There's actually a long list of things central banks are looking at blockchains to do. There's a number of advantages, potentially, to central banks by incorporating blockchains. Probably the most significant is the resilience of the blockchain technology. The fact that bitcoin has been operating for just about nine years now and has suffered not a nanosecond of downtime is quite compelling, I mean, not very many large IT systems today can claim the kind of uptime that bitcoin claims.
If you're a central bank providing critical infrastructure - payment systems, thinking about maybe moving away from physical cash to a completely electronic money-based system, having a technology that is resilient and will have zero downtime is actually really important.

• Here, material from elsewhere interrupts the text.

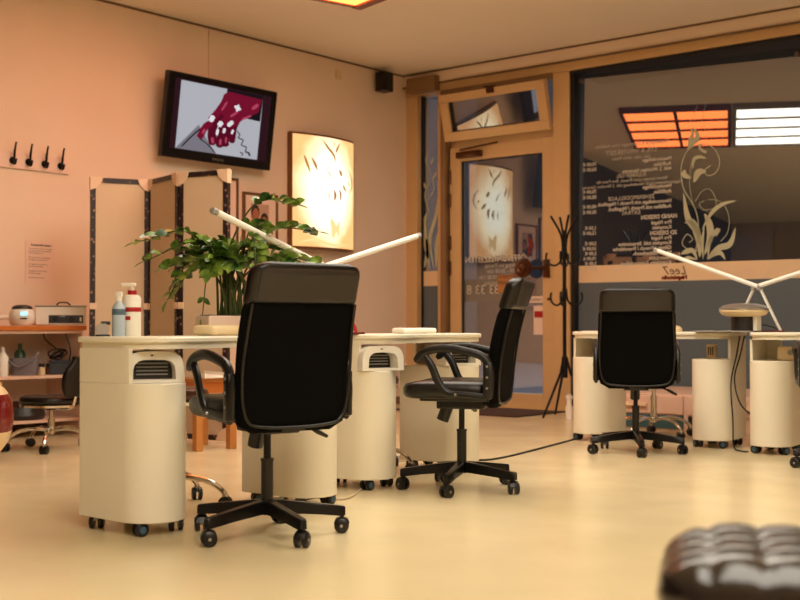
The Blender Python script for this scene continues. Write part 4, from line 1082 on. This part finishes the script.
def stem_to(px, py, dep=0, droop=0, bx=None, nl=9, start=.35, L=.070):
    bx = rnd.uniform(-.07, .07) if bx is None else bx
    base = Vector((0, 0, .085)) + rz_inv @ (RT * bx) + Vector((0, rnd.uniform(-.03, .03), 0))
    tip = (RT * ((px - 222) * SC) + Vector((FW.x, FW.y, 0)).normalized() * dep); tip = rz_inv @ tip; tip.z = (.79 + (325 - py) * SC) - .745
    H_ = max(tip.z, .28) + droop
    c1 = base + Vector(((tip.x - base.x) * .12, (tip.y - base.y) * .12, (H_ - base.z) * .6)); c2 = base + Vector(((tip.x - base.x) * .5, (tip.y - base.y) * .5, (H_ - base.z) * 1.02))
    Q = spline([base, c1, c2, tip], 7); n = len(Q)
    stems.tube(Q, [.006 * (1 - .75 * i / (n - 1)) + .0008 for i in range(n)], 6)
    for k in range(nl):
        u = start + (1 - start) * (k + .3) / nl; i = min(n - 2, int(u * (n - 1))); p = Q[i].lerp(Q[i + 1], u * (n - 1) - i); tg = (Q[i + 1] - Q[i]).normalized()
        side = tg.cross(Vector((0, 0, 1)));
        if side.length < .2: side = Vector((1, 0, 0))
        side.normalize(); up = side.cross(tg).normalized()
        for sg in (1, -1):
            dr = tg * .65 + side * sg * .8 + up * rnd.uniform(.0, .4) + Vector((rnd.uniform(-.25, .25), rnd.uniform(-.25, .25), rnd.uniform(-.25, .25)))
            add_leaf(p, dr, up * .45 + Vector((rnd.uniform(-.9, .9), rnd.uniform(-.9, .9), rnd.uniform(0, .3))), L * rnd.uniform(.75, 1.1) * (1 - .25 * abs(u - .75)), L * .62)
    add_leaf(Q[-1], Q[-1] - Q[-2], Vector((0, 0, 1)), L * .9, L * .5)
for a in [(123, 243, -.05, .04), (150, 300, .05, .12), (135, 262, -.12, .08), (150, 268, 0, .03), (165, 262, .1, 0), (175, 252, -.1, 0), (190, 262, -.2, 0), (188, 250, .1, 0), (200, 262, -.15, .02), (210, 248, 0, 0),
          (222, 268, -.2, .02), (232, 258, .12, 0), (240, 250, -.1, 0), (255, 262, -.05, 0), (278, 204, .05, 0), (246, 228, .1, 0), (300, 232, .0, 0), (285, 268, -.1, .02), (300, 262, .12, .02), (245, 300, -.15, .1), (172, 280, -.2, .06),
          (160, 285, .1, .1), (200, 275, -.22, .04), (268, 250, .1, 0), (182, 265, .18, 0)]:
    stem_to(a[0], a[1], a[2] * .8 + .05, a[3], nl=9, start=.5 if a[1] > 230 else .62)
stem_to(247, 317, -.14, .14, bx=.04, nl=10, start=.5, L=.04); stem_to(192, 318, -.1, .12, bx=-.08, nl=4, start=.55, L=.045)
stems.build('stems', 'stem_green', t)
leaves.build('foliage', 'leaf_green', t, ang=80)

# ------------------------------------------------------------------ tufted leather stool in the foreground
t = thing('tufted_footstool', 'black quilted leather footstool, blurred in the lower right foreground', 'footstool', CAM + Vector((FW.x, FW.y, 0)) * 1.50 + RT * .633 - Vector((0, 0, .79)), A40 - R(14))
NX, NY = 73, 40; W_, D_ = .30, .17
b = MB(); top = []
def cell(u, n): return abs(math.sin(PI * u * n)) ** .3
for j in range(NY + 1):
    row = []
    for i in range(NX + 1):
        u, v = i / NX, j / NY; x = -W_ + 2 * W_ * u; y = -D_ + 2 * D_ * v
        ex = max(0, abs(x) - (W_ - .1)) / .1; ey = max(0, abs(y) - (D_ - .08)) / .08
        drop = .05 * (1 - math.sqrt(max(0, 1 - min(1, ex * ex + ey * ey))))
        puff = .013 * (cell(u, 9) * cell(v, 5)) * (1 - min(1, ex * ex + ey * ey) * .3)
        r_ = math.hypot(ex, ey)
        if r_ > 1: x = math.copysign(W_ - .1 + .1 * ex / r_, x) if ex > 0 else x; y = math.copysign(D_ - .08 + .08 * ey / r_, y) if ey > 0 else y
        row.append(b.b.verts.new((x, y, (.505 - drop + puff))))
    top.append(row)
for j in range(NY):
    for i in range(NX): b.b.faces.new((top[j][i], top[j][i + 1], top[j + 1][i + 1], top[j + 1][i]))
edge = top[0] + [r[-1] for r in top[1:]] + top[-1][-2::-1] + [r[0] for r in top[-2:0:-1]]
low = [b.b.verts.new((v.co.x * .97, v.co.y * .96, .412)) for v in edge]; n = len(edge)
for k in range(n): b.b.faces.new((edge[k], low[k], low[(k + 1) % n], edge[(k + 1) % n]))
b.b.faces.new(low)
b.build('cushion', 'tufted', t, ang=180)
MB().cyl((.05, 0, .02), (.05, 0, .413), .025, 16).build('column', 'chrome', t)
MB().lathe([(0, 0), (.17, 0), (.17, .012), (.04, .03), (0, .03)], 28, c=(.05, 0)).build('foot', 'chrome', t)

# ------------------------------------------------------------------ street outside
struct(MB().box(-12, 22, 9.62, 30, -.2, -.05).build('ground_street', 'outside_ground', smooth=False))
t = thing('building', 'dark building across the street seen through the glass', 'building', (0, 22, -.05))
MB().box(-16, 26, 0, 4, 0, 9).build('facade', 'outside_wall', t, smooth=False)
t2 = thing('building', 'pale grey building across the street, seen through the narrow sidelight', 'building', (-13, 20, -.05))
MB().box(-6, 4.6, 0, 1.9, 0, 8).build('facade', 'outside_pale', t2, smooth=False)
for k in range(7):
    MB().box(-11 + k * 4, -9.4 + k * 4, -.06, 0, 1.0, 2.6).build('window', 'dark_box', t, smooth=False)

# ------------------------------------------------------------------ light: dusk sky only; the luminous ceiling and an added lamp bank do the rest
w = bpy.data.worlds.new('world'); S.world = w; w.use_nodes = True
bg = w.node_tree.nodes['Background']; bg.inputs[0].default_value = (.6, .66, .75, 1); bg.inputs[1].default_value = 1.1
# unseen lamp bank added above the camera to brighten the foreground floor
t = thing('ceiling_light', 'broad white fill lamp bank added above the camera, out of view', 'ceiling light', (8.2, 0.9, 3.27))
MB().box(-2.1, 2.1, -1.3, 1.3, 0, .055).build('housing', 'grey_plastic', t, smooth=False)
MB().box(-2.05, 2.05, -1.25, 1.25, -.012, 0).build('diffuser', 'panel_white', t, smooth=False)

S.view_settings.view_transform = 'Standard'; S.view_settings.look = 'None'; S.view_settings.gamma = 1; S.view_settings.exposure = .72
S.view_settings.use_curve_mapping = False
for o in bpy.data.objects:
    if 'part_index' in o: del o['part_index']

We can imagine the kind of chaos that would ensue if we moved to an electronic money system and that system went offline for any significant period of time - days, weeks or more. You would likely see pandemonium in the streets if people can't make payments.
So, blockchain can be quite resilient, it can also be a way to create greater transparency into central banking, more credibility because of the rules a blockchain-based system enforces.
But there are a number of challenges too. There's a concern around the lack of privacy, interestingly, of blockchain technology. Bitcoin's famous for offering high levels of privacy, but actually blockchains leak data, leak information, it's possible to figure out who's doing what on a blockchain system because it's a public record.
So the lack of privacy could be a concern and a hesitation for central banks thinking about blockchain technology.